The ideas we have outlined are more likely to emerge as a sort of successor to the API and indeed might be more attractive in that guise.

So, while we endorse this outline, we do not assess its adoption as overly likely. But more importantly, we offer it not only as the sort of initiative that would be required to turn outrage and tragedy into productive diplomacy, but also as a way of testing the honest intention of those advocating any initiative. We believe that Arab states, with their profound interest in regional security after a decade of turmoil, along with their accumulated assets with Israel, the Palestinians, and the West, could shoulder this responsibility and launch an ambitious effort to center and address the Palestinian problem and reverse the marginalization trajectory of recent years that undermined regional stability and prosperity.

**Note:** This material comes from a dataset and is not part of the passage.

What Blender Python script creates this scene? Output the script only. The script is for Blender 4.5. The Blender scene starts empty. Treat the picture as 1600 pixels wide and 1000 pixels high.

Something less ambitious, focused on security and governance arrangements in Gaza and de-escalation in the West Bank and East Jerusalem after the war, might seem more realistic, but it would actually be taken by many Palestinians and Arabs as a return to a familiar script on steadily deteriorating terrain. Regional and international leaders would intone generalities and issue statements as if there is a viable diplomatic process and do so in such a manner that is not simply harmless but actually a smokescreen for a deepening set of problems that—for current leaders—will at best explode on a successor’s watch.